La cathédrale Saint-Gervais et Saint-Protais, aujourd’hui église paroissiale, a connu des remaniements : la ville, capitale du comté d’Armagnac, a supporté des sièges, et des destructions au temps des guerres de Religion. L’édifice actuel présente une nef unique aux tribunes largement ouvertes au-dessus des chapelles et un chœur à déambulatoire. L’arc triomphal qui ménage la jonction entre le chœur beaucoup plus large que la nef est aussi réussi qu’original.
La municipalité a décidé de valoriser ses richesses en aménageant pour l’instant deux salles au niveau du clocher. La seconde salle présente l’orfèvrerie et des faïences dans une pièce gardant des traces de peintures murales de l’époque classique. La première pièce révèle quatre chasubliers aux tiroirs bien remplis et rangés par couleur ; ce système de conservation à plat et à l’abri de la lumière est idéal ; il implique une visite guidée, le samedi matin1 ou sur rendez-vous.
Les étoffes et broderies datent de la fin du XVIIe siècle au XXe siècle. Les draps d’or et velours à applications de broderies métalliques or sur carton côtoient une image de Christ en peinture à l’aiguille dont les carnations sont pinceautées ; un velours rouge frappé imite par ses filets le moirage sur gros de Tours de plusieurs autres chasubles. On notera aussi une chasuble violette dans un damas déjà repéré en vert à l’église Saint-Baudile de Nîmes. Un ornement réversible, rouge d’un côté et blanc de l’autre, est brodé à double endroit de filés or ; ce type d’ornement était la propriété privée de prêtres qui les utilisaient en voyage.
L’ornement exceptionnel visible à Lectoure est un ensemble constitué d’une chasuble, de deux dalmatiques, d’étoles et de manipules. Sur une toile de lin serrée qui n’apparaît que dans les rares parties usées, la broderie en couchure d’argent recouvre la totalité des fonds : chaque filé argent, constitué d’une lame métallique enroulée autour d’une âme en soie (ici blanc ivoire), est posé à côté d’un autre filé.
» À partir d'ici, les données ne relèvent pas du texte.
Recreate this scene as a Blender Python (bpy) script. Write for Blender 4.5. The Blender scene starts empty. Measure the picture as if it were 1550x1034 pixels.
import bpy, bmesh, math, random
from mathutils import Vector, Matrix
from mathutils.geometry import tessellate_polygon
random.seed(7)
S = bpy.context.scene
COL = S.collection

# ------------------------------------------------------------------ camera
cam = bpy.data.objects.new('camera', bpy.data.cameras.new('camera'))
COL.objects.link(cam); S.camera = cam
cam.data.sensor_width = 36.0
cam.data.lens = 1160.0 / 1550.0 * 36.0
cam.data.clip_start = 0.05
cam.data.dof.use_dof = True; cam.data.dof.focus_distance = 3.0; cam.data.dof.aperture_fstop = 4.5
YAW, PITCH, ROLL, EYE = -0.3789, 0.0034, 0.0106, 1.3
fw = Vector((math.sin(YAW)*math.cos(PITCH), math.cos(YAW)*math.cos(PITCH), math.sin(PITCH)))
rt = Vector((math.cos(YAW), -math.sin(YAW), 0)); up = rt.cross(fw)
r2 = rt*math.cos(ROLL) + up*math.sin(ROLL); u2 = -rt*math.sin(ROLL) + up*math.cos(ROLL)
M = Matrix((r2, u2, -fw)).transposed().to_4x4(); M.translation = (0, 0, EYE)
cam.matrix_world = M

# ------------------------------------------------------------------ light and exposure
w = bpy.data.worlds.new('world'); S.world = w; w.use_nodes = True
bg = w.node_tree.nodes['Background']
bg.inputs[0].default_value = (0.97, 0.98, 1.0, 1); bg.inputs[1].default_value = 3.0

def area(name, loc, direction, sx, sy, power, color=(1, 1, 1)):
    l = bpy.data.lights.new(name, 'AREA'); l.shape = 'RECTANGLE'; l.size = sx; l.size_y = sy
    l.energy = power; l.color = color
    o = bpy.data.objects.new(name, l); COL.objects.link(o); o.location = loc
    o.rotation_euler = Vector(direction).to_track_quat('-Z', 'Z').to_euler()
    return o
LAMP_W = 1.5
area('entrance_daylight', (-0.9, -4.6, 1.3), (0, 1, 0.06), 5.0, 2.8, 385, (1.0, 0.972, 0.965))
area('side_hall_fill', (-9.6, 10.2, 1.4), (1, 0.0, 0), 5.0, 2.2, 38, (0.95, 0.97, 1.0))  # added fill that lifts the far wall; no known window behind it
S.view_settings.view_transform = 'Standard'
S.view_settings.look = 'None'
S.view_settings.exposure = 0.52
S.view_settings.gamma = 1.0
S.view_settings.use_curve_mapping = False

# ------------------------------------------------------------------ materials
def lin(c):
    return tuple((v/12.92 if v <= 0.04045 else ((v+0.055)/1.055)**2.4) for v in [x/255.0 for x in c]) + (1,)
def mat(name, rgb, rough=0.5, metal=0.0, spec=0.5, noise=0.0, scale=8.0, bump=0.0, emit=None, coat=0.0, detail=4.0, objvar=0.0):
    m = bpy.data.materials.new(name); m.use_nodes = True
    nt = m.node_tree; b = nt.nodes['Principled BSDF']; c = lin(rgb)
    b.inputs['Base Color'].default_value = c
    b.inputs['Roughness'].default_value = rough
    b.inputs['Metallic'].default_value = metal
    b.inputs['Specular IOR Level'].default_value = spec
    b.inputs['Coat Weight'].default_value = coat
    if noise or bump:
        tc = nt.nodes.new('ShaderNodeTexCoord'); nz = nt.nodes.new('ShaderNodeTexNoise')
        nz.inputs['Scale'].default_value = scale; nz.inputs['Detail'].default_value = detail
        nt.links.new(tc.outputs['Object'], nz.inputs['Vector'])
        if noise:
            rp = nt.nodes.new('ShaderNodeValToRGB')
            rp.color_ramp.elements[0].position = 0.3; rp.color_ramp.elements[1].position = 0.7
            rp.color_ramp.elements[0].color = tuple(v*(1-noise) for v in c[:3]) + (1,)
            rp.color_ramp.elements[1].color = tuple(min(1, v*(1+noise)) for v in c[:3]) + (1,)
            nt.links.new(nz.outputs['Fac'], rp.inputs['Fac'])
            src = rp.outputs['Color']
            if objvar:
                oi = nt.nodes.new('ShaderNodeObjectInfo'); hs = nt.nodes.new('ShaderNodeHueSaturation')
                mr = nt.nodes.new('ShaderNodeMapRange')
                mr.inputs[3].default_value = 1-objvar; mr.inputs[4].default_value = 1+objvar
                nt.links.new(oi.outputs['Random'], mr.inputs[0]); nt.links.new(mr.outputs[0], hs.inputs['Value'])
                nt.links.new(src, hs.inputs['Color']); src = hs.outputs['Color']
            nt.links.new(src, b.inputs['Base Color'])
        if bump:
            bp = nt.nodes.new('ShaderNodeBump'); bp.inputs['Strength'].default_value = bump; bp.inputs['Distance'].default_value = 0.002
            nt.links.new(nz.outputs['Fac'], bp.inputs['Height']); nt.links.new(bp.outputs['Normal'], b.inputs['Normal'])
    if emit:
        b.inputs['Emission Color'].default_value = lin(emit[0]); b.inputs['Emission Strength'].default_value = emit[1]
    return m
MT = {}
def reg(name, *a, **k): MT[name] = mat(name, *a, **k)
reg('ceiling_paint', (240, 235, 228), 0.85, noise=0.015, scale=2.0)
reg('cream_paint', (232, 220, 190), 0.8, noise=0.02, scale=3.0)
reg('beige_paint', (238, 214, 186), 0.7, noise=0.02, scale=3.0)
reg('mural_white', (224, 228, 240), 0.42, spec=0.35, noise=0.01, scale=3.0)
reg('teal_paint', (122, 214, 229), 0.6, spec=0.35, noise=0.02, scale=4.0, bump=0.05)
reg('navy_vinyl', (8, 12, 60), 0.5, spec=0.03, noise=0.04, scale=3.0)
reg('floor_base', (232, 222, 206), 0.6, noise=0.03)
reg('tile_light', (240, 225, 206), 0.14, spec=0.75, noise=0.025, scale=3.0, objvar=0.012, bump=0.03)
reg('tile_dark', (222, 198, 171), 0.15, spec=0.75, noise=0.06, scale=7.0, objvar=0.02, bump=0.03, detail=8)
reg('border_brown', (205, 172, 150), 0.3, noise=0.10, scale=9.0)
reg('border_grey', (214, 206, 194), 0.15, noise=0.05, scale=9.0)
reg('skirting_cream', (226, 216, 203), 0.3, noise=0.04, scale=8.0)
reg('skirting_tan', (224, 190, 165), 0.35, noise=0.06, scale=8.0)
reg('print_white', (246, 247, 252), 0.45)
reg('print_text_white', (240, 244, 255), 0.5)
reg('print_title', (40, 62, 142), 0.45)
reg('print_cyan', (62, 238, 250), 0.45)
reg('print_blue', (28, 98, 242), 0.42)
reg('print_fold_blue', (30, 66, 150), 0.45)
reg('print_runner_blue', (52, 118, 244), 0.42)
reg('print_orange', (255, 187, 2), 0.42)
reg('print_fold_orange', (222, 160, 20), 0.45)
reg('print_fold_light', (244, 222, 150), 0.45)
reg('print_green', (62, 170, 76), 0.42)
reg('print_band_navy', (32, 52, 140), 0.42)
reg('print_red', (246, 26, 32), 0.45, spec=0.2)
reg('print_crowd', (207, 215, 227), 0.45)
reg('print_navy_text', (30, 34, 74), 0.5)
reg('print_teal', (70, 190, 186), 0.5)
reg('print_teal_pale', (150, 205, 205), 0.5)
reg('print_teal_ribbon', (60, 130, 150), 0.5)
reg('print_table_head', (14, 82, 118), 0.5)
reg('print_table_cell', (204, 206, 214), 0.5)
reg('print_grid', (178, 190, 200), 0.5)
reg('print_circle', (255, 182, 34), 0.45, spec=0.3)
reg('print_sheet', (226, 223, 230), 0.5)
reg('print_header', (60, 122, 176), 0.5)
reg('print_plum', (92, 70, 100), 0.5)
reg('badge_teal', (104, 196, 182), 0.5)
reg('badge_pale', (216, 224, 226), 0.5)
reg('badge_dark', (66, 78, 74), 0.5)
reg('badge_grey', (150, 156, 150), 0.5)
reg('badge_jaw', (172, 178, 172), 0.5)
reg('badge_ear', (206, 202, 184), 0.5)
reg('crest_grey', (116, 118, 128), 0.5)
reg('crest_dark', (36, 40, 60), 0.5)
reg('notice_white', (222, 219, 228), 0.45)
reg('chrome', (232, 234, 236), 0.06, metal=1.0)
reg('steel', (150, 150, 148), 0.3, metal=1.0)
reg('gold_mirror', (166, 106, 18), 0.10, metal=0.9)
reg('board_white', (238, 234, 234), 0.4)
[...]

Un fil de soie transversal vient fixer les filés métalliques sur la toile de support. Ces points de fixation peuvent être très strictement ordonnés ; ils dessinent ici des chevrons d’argent. Une broderie métallique en relief est créée par des lames or guipées sur un rembourrage de fils de lin. La broderie en couleur est essentiellement réalisée en fils de soie polychromes, avec un point passé empiétant qui permet aux fils de nuances différentes de s’imbriquer les uns dans les autres afin d’obtenir un résultat aussi délicat qu’éclatant de couleurs vives. Les motifs principaux sont des bouquets noués par des nœuds en ruban et inscrits dans un espace carré, ce qui est caractéristique du XVIIe siècle. Cependant, la présence de papillons, de certaines fleurs très naturelles, comme celles qui bordent entièrement la chasuble incitent plutôt à dater l’ensemble du début du XVIIIe siècle.
La présentation des ornements liturgiques initiée à Lectoure, qu’il serait souhaitable d’enrichir de prêts temporaires du Carmel2 proche, est une vraie bonne idée de visite patrimoniale textile dans ce secteur puisque l’atelier de teinture des Bleus de pastel de Lectoure peut être visité au Pont de Pile et que l’ouverture du Trésor de la cathédrale d’Auch s’annonce pour le début de l’été 2014.
Josiane Pagnon
1. Vérifier horaires d’ouverture à l’Office de tourisme, au 05 62 68 76 98.
2. Plusieurs ornements du Carmel ont été publiés dans : Aribaud, Christine. Soieries en sacristie, fastes liturgiques. Paris, Somogy, 1998.